▶ **GIVEN PROBLEM**:
Only the lines from the start of the data through the line with "fl.build('flower', M['pink'], t)" belong in the copy. Restate them word for word, minus the pictures.

## Begin DATA SEGMENT

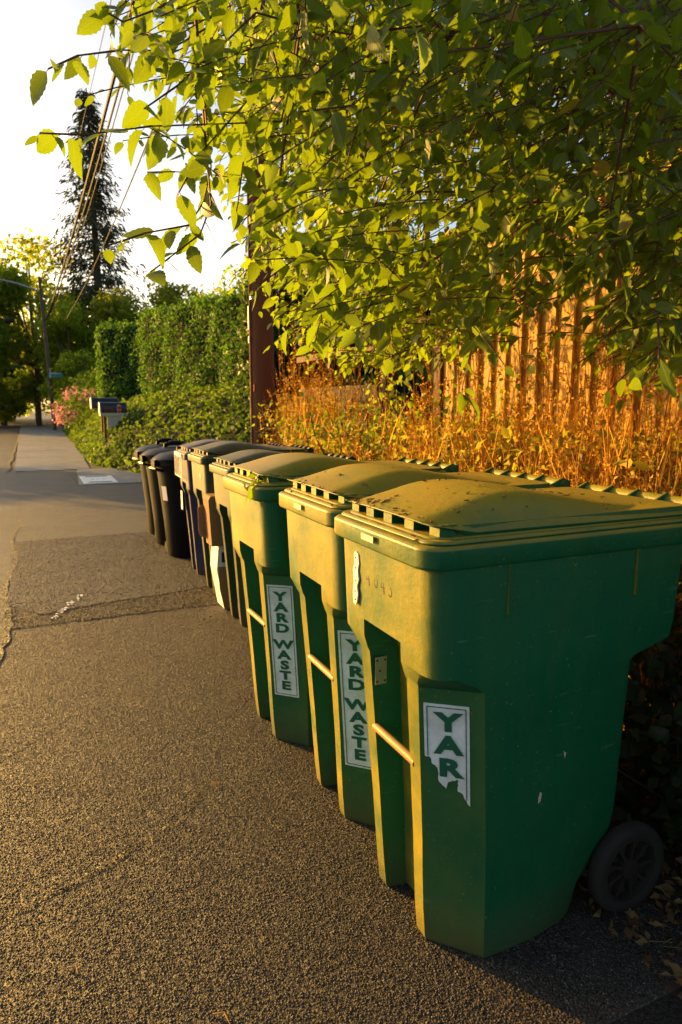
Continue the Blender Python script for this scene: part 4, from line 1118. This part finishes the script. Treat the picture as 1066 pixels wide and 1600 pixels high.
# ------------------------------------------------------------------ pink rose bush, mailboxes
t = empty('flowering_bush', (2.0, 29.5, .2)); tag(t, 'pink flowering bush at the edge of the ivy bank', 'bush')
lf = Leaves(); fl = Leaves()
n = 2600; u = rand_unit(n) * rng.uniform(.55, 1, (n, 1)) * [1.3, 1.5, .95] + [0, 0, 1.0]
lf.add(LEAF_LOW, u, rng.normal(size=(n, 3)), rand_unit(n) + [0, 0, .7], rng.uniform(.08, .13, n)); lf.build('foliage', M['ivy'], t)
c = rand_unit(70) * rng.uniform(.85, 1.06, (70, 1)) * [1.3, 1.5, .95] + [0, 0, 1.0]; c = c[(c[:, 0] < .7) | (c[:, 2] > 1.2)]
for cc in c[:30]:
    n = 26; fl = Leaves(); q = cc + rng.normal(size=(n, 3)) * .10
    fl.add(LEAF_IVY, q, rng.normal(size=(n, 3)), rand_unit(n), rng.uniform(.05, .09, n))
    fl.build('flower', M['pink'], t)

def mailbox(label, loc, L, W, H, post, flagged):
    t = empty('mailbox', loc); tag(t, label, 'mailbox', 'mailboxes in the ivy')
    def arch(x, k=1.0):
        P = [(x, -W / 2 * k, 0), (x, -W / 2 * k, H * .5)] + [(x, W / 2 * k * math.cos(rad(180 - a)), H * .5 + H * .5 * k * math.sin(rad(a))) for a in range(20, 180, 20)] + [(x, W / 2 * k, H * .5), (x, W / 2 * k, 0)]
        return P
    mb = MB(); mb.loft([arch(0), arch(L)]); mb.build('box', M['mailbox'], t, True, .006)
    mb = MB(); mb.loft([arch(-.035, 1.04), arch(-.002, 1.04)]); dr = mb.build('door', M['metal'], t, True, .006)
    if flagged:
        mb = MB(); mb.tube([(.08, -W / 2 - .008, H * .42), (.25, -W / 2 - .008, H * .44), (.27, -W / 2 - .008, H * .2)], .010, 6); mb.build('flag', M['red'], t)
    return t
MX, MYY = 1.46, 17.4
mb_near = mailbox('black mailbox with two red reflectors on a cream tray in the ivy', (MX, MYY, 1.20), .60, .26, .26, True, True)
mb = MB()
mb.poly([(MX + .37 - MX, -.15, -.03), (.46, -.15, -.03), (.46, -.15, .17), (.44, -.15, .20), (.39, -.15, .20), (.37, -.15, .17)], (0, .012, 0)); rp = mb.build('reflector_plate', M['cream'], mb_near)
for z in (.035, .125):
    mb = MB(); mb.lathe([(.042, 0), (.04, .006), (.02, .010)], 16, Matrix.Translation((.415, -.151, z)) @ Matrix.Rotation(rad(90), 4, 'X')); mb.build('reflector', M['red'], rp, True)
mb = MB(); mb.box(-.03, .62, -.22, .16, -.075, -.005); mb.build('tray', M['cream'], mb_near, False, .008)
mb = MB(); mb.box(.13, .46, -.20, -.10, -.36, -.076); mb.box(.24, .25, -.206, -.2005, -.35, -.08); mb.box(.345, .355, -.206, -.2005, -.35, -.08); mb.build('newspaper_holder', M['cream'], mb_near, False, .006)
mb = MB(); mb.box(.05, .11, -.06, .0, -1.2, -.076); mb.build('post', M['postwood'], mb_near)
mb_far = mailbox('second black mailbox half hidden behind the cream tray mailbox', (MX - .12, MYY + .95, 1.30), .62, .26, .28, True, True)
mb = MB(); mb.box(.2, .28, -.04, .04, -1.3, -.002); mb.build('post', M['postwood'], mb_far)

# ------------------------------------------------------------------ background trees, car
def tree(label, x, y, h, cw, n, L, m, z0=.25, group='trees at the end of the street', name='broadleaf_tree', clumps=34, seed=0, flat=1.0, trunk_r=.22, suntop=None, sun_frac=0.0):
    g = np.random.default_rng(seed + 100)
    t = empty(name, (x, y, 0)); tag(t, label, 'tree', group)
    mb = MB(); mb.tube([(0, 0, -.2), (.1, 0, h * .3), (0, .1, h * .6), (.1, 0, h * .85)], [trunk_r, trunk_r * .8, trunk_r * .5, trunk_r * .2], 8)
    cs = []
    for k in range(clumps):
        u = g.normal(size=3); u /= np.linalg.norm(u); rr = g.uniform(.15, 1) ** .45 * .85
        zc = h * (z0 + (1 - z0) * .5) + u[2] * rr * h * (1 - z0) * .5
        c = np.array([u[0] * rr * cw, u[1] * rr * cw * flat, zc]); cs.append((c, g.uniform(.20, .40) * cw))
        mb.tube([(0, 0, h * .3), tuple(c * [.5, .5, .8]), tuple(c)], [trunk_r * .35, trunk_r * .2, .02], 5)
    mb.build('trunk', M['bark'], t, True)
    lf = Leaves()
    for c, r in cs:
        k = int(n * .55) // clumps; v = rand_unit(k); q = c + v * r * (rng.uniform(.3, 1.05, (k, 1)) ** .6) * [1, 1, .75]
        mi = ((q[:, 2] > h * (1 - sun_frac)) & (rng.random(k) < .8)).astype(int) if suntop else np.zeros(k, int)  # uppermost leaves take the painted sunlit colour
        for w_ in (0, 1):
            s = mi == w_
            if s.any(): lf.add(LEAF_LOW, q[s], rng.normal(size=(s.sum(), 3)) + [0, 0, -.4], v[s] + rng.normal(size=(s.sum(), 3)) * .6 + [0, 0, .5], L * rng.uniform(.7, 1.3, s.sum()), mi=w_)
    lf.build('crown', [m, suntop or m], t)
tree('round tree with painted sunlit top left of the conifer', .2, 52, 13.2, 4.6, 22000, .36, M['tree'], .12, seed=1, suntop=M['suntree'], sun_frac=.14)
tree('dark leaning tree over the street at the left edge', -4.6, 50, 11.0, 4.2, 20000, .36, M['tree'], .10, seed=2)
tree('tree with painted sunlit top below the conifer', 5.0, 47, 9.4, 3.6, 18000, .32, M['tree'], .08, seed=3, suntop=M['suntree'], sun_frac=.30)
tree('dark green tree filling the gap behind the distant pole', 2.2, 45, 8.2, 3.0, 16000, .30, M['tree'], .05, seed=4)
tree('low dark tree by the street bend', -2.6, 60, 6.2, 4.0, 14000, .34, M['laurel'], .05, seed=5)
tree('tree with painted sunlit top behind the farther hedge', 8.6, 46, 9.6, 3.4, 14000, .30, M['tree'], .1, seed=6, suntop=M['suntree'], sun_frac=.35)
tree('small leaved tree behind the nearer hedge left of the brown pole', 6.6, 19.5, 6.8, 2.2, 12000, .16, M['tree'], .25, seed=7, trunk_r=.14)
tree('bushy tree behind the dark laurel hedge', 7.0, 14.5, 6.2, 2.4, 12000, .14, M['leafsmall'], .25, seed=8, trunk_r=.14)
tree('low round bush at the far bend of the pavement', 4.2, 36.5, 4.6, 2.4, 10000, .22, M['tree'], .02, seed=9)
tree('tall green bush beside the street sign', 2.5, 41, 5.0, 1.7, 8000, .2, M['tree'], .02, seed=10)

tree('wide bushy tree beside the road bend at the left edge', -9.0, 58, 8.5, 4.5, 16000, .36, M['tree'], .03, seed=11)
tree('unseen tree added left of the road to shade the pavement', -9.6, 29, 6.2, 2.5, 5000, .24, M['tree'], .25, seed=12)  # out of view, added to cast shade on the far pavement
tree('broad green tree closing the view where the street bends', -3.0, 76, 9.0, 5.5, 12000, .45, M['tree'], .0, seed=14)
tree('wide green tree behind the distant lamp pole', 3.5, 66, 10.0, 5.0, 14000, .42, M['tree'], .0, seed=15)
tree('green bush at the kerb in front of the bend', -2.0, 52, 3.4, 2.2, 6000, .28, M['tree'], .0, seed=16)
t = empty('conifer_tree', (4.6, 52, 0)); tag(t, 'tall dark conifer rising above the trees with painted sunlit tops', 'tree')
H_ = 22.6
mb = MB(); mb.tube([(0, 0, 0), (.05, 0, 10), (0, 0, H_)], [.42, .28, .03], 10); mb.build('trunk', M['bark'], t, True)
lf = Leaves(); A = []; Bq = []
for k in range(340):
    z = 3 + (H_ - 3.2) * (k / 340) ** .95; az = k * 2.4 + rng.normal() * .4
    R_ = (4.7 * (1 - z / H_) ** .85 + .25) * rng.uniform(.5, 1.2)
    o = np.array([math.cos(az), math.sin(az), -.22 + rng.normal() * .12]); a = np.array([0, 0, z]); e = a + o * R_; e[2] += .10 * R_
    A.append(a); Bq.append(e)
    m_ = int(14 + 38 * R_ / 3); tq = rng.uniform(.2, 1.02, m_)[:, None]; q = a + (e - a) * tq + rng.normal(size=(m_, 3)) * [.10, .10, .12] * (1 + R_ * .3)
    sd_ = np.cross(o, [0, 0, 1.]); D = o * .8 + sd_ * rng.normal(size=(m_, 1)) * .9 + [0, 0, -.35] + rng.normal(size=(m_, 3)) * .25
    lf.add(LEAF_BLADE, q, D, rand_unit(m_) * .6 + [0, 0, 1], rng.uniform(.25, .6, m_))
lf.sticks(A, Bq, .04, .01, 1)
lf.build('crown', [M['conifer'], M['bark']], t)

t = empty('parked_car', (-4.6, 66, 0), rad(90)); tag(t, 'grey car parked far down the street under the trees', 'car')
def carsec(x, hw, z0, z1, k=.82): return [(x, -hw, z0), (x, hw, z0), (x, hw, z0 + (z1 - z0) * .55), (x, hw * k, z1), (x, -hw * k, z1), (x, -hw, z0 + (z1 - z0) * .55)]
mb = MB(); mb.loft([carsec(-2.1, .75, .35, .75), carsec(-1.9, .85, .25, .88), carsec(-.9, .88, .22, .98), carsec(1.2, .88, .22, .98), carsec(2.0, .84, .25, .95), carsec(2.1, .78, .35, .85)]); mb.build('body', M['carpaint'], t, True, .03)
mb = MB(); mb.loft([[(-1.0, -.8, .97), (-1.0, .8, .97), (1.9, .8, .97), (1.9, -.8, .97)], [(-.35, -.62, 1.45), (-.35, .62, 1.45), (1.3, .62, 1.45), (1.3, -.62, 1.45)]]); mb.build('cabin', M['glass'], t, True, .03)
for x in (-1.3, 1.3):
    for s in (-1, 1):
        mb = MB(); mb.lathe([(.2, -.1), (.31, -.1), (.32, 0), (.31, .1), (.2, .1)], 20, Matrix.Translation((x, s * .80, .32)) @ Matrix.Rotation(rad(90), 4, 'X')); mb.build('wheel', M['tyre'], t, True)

## End DATA SEGMENT

▶ **EXERCISE RESPONSE**:
Continue the Blender Python script for this scene: part 4, from line 1118. This part finishes the script. Treat the picture as 1066 pixels wide and 1600 pixels high.
# ------------------------------------------------------------------ pink rose bush, mailboxes
t = empty('flowering_bush', (2.0, 29.5, .2)); tag(t, 'pink flowering bush at the edge of the ivy bank', 'bush')
lf = Leaves(); fl = Leaves()
n = 2600; u = rand_unit(n) * rng.uniform(.55, 1, (n, 1)) * [1.3, 1.5, .95] + [0, 0, 1.0]
lf.add(LEAF_LOW, u, rng.normal(size=(n, 3)), rand_unit(n) + [0, 0, .7], rng.uniform(.08, .13, n)); lf.build('foliage', M['ivy'], t)
c = rand_unit(70) * rng.uniform(.85, 1.06, (70, 1)) * [1.3, 1.5, .95] + [0, 0, 1.0]; c = c[(c[:, 0] < .7) | (c[:, 2] > 1.2)]
for cc in c[:30]:
    n = 26; fl = Leaves(); q = cc + rng.normal(size=(n, 3)) * .10
    fl.add(LEAF_IVY, q, rng.normal(size=(n, 3)), rand_unit(n), rng.uniform(.05, .09, n))
    fl.build('flower', M['pink'], t)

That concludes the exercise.